3D scene scripts:
# # # # #

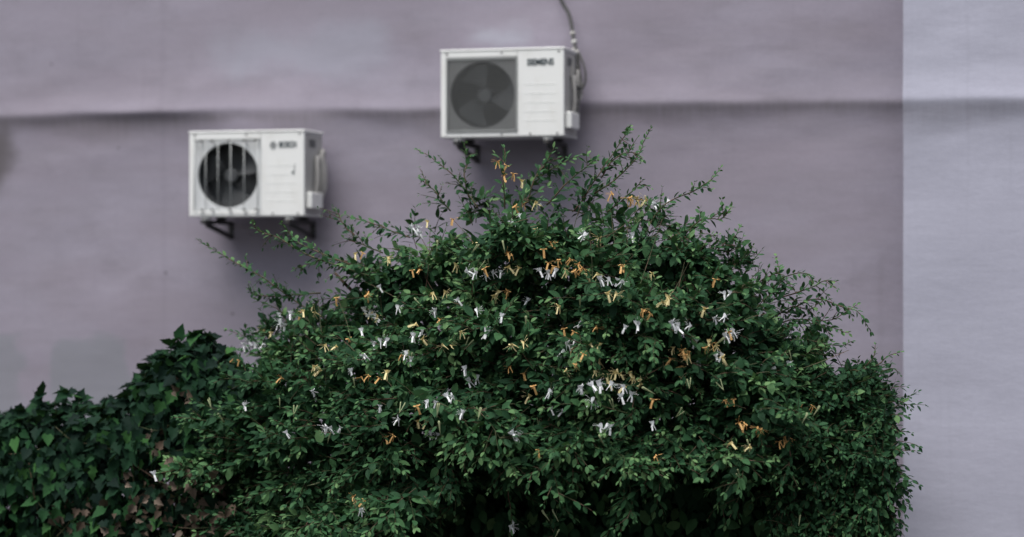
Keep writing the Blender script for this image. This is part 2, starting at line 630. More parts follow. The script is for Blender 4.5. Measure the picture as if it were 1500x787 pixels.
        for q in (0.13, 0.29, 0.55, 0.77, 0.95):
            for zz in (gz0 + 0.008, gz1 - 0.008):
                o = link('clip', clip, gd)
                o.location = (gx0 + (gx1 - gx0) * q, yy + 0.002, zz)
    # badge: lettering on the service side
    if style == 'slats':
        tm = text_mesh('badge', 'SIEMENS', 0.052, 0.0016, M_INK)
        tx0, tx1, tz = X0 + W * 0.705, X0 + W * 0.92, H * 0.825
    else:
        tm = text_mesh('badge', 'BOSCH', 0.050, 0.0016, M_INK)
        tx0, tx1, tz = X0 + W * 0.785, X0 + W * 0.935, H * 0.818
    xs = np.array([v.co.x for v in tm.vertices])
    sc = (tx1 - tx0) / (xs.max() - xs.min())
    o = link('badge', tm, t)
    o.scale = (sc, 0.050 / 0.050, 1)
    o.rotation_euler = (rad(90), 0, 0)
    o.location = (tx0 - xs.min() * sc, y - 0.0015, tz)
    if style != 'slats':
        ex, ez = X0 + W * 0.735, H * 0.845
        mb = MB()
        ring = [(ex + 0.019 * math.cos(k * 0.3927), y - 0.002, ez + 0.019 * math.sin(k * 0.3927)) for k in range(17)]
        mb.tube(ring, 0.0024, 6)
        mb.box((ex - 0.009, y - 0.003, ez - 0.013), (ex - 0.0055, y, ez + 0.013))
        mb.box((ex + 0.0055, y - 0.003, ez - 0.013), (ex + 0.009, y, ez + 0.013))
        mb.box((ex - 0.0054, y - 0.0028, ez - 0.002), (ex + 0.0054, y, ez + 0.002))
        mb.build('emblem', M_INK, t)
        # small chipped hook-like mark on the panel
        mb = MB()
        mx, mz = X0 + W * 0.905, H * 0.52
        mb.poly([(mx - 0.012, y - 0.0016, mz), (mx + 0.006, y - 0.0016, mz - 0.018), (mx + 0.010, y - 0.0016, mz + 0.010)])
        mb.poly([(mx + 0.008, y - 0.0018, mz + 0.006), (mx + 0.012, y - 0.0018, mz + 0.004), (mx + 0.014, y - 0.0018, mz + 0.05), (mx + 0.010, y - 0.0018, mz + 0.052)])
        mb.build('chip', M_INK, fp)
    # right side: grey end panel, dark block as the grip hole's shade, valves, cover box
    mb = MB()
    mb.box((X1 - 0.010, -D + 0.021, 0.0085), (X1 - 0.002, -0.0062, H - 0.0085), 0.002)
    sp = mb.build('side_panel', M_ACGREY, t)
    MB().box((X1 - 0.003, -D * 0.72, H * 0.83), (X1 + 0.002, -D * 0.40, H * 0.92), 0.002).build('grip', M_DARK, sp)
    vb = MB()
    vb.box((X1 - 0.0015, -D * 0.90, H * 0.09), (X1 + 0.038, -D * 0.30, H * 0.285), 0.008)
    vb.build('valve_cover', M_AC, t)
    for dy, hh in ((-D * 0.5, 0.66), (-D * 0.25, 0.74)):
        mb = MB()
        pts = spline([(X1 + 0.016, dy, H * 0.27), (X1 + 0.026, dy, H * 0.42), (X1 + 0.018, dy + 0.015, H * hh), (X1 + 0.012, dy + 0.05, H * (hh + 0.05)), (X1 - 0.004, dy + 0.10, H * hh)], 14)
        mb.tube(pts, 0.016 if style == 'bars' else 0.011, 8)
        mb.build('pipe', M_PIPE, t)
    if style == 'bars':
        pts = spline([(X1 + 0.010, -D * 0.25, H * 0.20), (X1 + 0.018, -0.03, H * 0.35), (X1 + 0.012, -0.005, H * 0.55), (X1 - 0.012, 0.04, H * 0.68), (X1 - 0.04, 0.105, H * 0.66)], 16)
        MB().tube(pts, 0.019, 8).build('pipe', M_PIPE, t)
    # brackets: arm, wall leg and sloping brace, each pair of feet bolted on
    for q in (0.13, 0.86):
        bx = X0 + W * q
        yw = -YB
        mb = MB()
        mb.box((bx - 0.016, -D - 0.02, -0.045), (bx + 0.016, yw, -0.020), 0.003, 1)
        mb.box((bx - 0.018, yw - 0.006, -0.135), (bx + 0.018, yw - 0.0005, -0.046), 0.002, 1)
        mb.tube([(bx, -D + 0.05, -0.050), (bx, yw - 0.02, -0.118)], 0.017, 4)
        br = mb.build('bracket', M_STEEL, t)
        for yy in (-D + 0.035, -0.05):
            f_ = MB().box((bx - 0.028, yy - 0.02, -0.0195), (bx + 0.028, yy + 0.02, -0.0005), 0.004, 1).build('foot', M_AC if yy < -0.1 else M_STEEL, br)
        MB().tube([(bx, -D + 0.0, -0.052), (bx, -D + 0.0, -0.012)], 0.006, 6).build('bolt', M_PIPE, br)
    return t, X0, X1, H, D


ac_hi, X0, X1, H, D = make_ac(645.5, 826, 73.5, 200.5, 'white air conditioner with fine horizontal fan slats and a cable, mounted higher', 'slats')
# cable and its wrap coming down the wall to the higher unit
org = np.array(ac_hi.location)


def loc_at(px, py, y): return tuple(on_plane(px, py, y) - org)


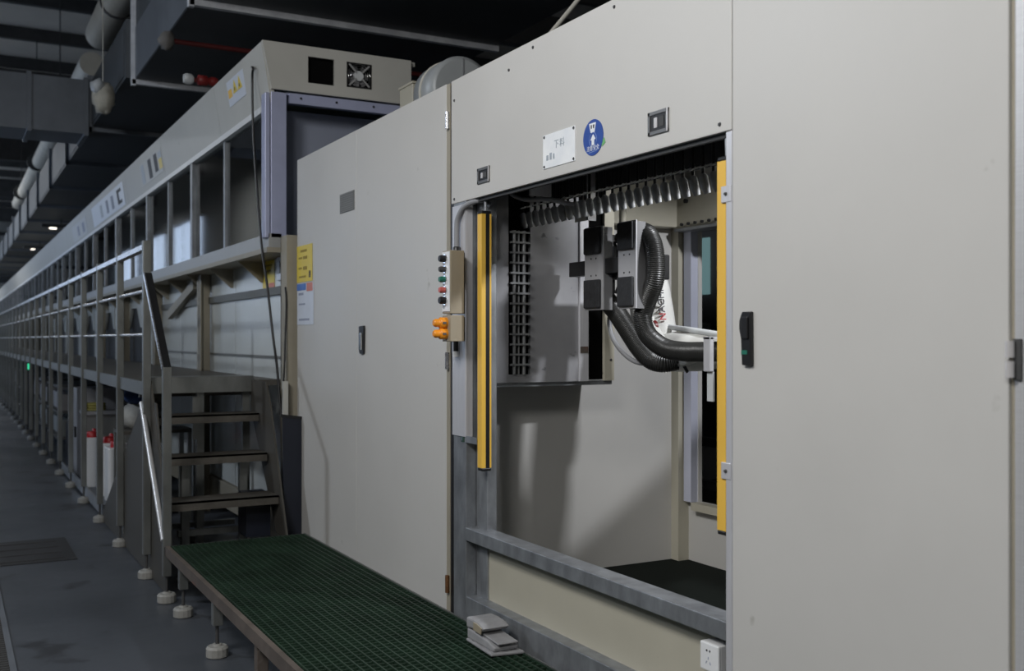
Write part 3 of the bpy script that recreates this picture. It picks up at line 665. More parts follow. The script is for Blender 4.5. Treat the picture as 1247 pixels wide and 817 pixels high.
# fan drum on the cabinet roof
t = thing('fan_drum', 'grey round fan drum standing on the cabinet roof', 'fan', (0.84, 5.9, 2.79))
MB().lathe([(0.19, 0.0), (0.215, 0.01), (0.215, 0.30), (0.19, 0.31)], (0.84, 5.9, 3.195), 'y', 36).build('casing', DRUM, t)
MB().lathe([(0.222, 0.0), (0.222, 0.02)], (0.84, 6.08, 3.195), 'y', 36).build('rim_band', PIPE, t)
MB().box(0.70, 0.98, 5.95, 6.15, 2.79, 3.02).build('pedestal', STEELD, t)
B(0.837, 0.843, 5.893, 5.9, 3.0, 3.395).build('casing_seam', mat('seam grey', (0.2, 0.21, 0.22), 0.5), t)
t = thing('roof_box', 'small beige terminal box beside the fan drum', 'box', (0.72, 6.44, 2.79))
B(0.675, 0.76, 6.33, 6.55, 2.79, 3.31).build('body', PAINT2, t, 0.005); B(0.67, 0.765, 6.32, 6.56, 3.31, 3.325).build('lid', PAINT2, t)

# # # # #

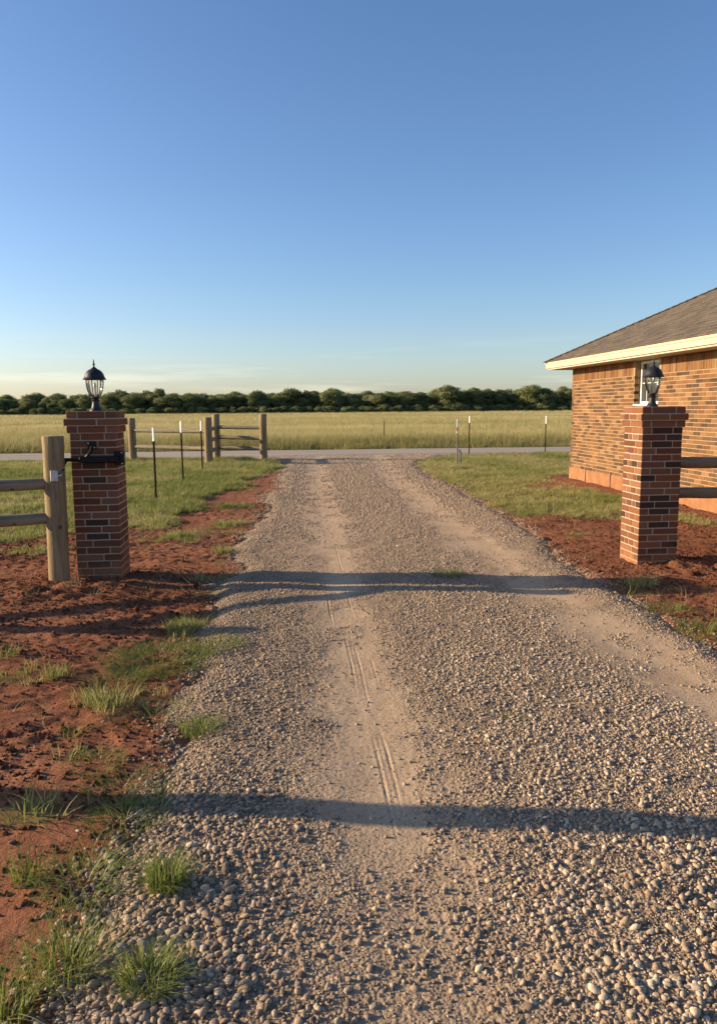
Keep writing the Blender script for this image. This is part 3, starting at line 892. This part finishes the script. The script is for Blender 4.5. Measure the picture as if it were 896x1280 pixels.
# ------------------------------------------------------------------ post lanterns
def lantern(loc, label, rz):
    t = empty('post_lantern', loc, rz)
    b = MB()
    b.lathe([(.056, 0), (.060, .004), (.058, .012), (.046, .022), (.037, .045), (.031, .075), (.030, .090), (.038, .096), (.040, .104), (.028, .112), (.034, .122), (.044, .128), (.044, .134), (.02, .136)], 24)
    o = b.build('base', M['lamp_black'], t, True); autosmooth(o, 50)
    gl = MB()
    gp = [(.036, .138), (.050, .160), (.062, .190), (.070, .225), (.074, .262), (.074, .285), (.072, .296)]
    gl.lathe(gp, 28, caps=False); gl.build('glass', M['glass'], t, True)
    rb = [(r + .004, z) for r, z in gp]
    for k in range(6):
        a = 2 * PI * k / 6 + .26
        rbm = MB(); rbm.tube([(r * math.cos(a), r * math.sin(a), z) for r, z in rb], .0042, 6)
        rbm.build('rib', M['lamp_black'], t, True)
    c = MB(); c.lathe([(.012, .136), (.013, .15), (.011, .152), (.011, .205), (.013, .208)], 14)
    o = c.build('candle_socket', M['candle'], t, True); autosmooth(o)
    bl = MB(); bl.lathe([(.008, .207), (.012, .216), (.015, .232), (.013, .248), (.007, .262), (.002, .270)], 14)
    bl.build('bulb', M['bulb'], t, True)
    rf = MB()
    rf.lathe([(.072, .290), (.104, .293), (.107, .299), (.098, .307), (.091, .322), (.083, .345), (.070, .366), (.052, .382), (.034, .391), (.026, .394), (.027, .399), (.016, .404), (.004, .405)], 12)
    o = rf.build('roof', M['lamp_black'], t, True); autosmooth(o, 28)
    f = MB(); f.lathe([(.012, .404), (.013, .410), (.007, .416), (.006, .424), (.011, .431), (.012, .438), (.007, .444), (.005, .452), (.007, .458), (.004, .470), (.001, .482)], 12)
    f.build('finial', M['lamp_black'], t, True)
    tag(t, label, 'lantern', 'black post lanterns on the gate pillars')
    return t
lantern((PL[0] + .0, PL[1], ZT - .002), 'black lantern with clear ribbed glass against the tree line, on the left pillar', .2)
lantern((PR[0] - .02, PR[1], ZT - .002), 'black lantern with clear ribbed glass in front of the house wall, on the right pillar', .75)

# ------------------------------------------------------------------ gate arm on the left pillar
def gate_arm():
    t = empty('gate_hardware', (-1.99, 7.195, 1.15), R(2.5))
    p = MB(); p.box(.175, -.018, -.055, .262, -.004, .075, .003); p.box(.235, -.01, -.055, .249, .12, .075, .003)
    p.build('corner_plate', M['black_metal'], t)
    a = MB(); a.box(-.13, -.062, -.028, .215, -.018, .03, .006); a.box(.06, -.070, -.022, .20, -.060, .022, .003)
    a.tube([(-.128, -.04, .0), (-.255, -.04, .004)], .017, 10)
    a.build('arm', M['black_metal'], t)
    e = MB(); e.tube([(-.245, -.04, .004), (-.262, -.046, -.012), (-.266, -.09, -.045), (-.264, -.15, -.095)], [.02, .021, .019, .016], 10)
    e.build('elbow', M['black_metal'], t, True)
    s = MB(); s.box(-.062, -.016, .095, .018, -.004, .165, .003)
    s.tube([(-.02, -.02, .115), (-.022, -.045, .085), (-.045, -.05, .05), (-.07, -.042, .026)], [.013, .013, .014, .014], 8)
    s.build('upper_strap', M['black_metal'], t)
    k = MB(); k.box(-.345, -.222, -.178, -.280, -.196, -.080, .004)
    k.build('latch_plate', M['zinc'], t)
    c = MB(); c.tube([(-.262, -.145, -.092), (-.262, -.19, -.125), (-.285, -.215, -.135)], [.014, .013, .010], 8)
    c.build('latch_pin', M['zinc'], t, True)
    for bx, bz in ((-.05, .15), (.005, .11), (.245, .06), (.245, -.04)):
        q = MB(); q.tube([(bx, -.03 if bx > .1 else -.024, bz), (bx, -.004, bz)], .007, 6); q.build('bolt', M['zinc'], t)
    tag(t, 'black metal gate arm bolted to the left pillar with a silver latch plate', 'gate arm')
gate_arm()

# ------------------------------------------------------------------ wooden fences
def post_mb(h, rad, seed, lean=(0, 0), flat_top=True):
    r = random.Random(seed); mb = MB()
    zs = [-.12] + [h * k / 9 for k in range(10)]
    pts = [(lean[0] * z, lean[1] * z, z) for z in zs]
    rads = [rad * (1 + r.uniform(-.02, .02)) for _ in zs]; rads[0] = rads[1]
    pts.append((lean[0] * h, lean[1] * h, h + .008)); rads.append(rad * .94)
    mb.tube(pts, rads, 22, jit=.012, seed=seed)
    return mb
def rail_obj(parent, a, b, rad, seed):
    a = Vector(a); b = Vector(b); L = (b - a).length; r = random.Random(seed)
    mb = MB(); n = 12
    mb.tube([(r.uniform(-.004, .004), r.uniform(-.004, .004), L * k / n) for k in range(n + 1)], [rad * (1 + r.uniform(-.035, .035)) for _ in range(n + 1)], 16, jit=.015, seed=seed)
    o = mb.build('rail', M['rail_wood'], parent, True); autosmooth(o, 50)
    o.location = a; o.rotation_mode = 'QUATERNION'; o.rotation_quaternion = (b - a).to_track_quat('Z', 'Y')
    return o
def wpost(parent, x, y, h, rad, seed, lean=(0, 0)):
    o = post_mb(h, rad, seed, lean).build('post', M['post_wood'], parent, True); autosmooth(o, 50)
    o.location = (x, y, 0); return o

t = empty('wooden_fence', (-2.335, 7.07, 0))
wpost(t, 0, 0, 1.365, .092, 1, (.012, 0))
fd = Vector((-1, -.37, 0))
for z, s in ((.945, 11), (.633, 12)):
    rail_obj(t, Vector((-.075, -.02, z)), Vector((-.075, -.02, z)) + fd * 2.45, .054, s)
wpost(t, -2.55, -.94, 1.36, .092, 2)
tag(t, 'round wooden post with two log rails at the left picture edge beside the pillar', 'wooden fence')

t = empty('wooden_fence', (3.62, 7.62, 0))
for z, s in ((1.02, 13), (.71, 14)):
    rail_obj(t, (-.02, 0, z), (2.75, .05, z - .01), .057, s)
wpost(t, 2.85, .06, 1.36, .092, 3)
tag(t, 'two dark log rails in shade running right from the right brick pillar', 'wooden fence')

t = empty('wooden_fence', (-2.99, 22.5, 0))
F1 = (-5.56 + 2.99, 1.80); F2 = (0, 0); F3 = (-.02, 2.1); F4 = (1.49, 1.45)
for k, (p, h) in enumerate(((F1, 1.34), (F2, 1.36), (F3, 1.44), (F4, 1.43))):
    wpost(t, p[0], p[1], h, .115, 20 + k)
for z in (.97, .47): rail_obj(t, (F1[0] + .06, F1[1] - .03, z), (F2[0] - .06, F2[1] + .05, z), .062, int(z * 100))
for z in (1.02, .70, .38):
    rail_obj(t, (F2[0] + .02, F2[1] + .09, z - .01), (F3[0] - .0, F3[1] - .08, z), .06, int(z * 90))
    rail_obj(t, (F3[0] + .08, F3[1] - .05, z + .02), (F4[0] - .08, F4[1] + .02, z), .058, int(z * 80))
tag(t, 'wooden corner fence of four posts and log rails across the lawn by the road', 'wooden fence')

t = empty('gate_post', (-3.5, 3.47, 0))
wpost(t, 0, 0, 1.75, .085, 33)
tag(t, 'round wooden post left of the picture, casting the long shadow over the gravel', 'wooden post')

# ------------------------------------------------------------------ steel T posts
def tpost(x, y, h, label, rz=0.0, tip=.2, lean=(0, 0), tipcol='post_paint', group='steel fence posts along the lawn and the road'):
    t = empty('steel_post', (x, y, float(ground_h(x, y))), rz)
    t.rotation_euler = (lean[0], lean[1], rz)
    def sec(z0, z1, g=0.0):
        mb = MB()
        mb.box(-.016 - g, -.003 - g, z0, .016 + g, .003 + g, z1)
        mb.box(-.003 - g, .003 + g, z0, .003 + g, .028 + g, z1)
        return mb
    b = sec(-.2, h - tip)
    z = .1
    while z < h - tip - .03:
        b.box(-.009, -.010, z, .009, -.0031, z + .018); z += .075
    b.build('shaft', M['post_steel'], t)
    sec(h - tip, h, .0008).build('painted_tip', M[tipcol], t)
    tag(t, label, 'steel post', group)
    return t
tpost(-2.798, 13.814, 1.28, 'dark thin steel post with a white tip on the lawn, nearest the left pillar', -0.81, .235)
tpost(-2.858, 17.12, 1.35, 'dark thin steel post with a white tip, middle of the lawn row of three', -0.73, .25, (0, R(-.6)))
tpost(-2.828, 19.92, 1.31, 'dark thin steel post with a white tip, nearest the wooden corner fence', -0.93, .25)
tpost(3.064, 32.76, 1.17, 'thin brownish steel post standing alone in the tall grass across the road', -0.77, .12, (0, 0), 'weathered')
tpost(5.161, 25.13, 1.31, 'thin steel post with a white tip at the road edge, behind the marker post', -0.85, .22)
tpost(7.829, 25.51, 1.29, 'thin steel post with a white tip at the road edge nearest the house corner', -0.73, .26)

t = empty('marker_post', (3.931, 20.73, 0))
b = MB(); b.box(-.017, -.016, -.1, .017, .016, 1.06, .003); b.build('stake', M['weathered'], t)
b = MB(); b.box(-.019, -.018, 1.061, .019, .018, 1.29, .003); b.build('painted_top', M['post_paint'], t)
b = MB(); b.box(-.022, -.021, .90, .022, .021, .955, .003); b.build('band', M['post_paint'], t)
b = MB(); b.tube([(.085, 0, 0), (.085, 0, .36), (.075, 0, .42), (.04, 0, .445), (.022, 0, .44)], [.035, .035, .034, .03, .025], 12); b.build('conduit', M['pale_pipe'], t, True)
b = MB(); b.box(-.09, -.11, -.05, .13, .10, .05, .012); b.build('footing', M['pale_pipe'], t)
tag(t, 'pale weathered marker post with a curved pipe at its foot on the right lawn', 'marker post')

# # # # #

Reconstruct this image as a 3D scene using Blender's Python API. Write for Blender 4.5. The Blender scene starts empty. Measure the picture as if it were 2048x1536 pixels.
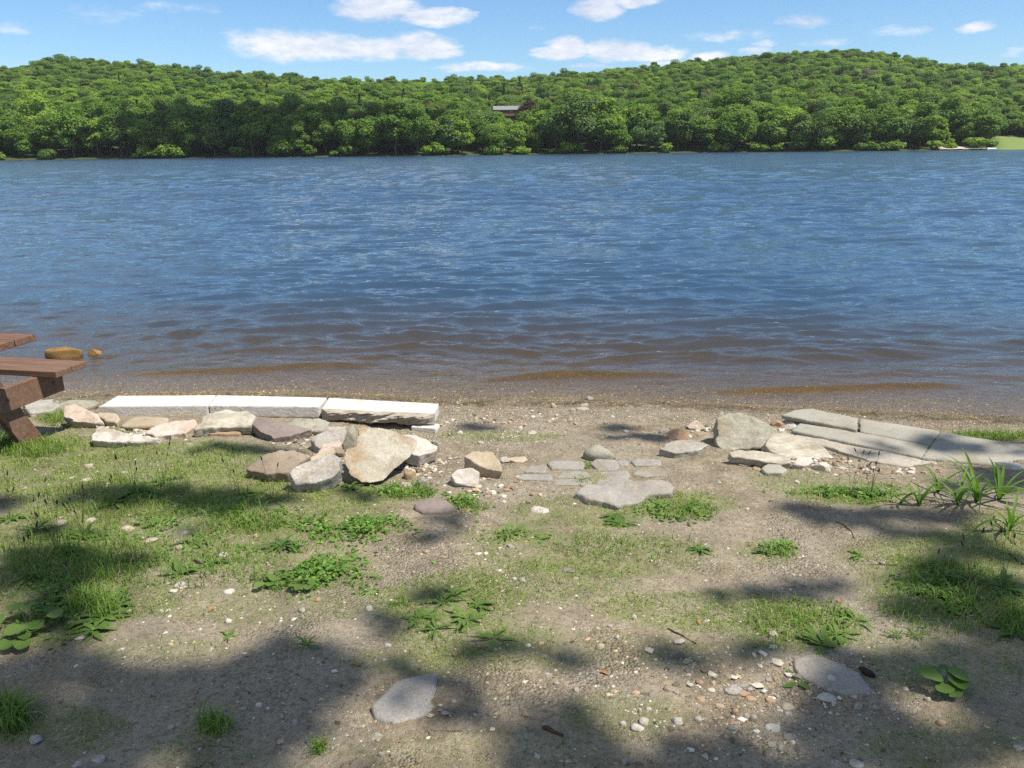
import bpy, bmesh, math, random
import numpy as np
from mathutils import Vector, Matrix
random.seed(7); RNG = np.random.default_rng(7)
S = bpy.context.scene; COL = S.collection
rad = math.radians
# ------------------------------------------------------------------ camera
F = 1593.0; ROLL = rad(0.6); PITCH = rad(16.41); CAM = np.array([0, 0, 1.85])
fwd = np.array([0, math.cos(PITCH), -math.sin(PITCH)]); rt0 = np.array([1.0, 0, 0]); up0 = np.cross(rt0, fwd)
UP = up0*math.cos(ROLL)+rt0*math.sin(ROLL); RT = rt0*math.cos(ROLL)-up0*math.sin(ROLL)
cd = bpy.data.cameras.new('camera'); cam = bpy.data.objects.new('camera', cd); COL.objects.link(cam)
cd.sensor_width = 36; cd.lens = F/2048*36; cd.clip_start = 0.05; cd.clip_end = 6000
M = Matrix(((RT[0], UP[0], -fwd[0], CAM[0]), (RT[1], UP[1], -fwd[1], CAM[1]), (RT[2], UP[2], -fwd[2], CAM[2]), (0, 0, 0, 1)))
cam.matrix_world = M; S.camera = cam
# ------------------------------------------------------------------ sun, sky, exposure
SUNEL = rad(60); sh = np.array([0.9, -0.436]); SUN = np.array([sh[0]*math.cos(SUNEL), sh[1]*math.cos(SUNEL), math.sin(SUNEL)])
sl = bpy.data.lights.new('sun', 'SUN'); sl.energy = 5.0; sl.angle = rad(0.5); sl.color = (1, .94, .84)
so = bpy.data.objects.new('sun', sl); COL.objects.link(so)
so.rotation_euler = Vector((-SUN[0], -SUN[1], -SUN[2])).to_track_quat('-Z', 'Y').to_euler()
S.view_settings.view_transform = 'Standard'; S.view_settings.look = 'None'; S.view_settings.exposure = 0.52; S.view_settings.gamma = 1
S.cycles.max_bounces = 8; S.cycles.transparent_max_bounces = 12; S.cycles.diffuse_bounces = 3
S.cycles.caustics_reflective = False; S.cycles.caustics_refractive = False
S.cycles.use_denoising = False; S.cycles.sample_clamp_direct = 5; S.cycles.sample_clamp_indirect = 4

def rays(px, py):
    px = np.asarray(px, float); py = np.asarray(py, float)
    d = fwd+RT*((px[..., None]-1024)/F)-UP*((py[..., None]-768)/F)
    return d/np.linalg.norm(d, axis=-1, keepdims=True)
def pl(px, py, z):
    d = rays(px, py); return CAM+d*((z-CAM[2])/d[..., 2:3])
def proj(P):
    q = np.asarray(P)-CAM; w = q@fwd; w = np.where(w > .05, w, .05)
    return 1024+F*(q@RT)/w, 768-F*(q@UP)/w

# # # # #

Reproduce exactly the section that begins with the line containing "Reconstruct this image" and ends with the line containing "S.cycles.use_denoising = False;". Both boundary lines belong in the copy, but pictures do not.

Reconstruct this image as a 3D scene using Blender's Python API. Write for Blender 4.5. The Blender scene starts empty. Measure the picture as if it were 2048x1536 pixels.
import bpy, bmesh, math, random
import numpy as np
from mathutils import Vector, Matrix
random.seed(7); RNG = np.random.default_rng(7)
S = bpy.context.scene; COL = S.collection
rad = math.radians
# ------------------------------------------------------------------ camera
F = 1593.0; ROLL = rad(0.6); PITCH = rad(16.41); CAM = np.array([0, 0, 1.85])
fwd = np.array([0, math.cos(PITCH), -math.sin(PITCH)]); rt0 = np.array([1.0, 0, 0]); up0 = np.cross(rt0, fwd)
UP = up0*math.cos(ROLL)+rt0*math.sin(ROLL); RT = rt0*math.cos(ROLL)-up0*math.sin(ROLL)
cd = bpy.data.cameras.new('camera'); cam = bpy.data.objects.new('camera', cd); COL.objects.link(cam)
cd.sensor_width = 36; cd.lens = F/2048*36; cd.clip_start = 0.05; cd.clip_end = 6000
M = Matrix(((RT[0], UP[0], -fwd[0], CAM[0]), (RT[1], UP[1], -fwd[1], CAM[1]), (RT[2], UP[2], -fwd[2], CAM[2]), (0, 0, 0, 1)))
cam.matrix_world = M; S.camera = cam
# ------------------------------------------------------------------ sun, sky, exposure
SUNEL = rad(60); sh = np.array([0.9, -0.436]); SUN = np.array([sh[0]*math.cos(SUNEL), sh[1]*math.cos(SUNEL), math.sin(SUNEL)])
sl = bpy.data.lights.new('sun', 'SUN'); sl.energy = 5.0; sl.angle = rad(0.5); sl.color = (1, .94, .84)
so = bpy.data.objects.new('sun', sl); COL.objects.link(so)
so.rotation_euler = Vector((-SUN[0], -SUN[1], -SUN[2])).to_track_quat('-Z', 'Y').to_euler()
S.view_settings.view_transform = 'Standard'; S.view_settings.look = 'None'; S.view_settings.exposure = 0.52; S.view_settings.gamma = 1
S.cycles.max_bounces = 8; S.cycles.transparent_max_bounces = 12; S.cycles.diffuse_bounces = 3
S.cycles.caustics_reflective = False; S.cycles.caustics_refractive = False
S.cycles.use_denoising = False; S.cycles.sample_clamp_direct = 5; S.cycles.sample_clamp_indirect = 4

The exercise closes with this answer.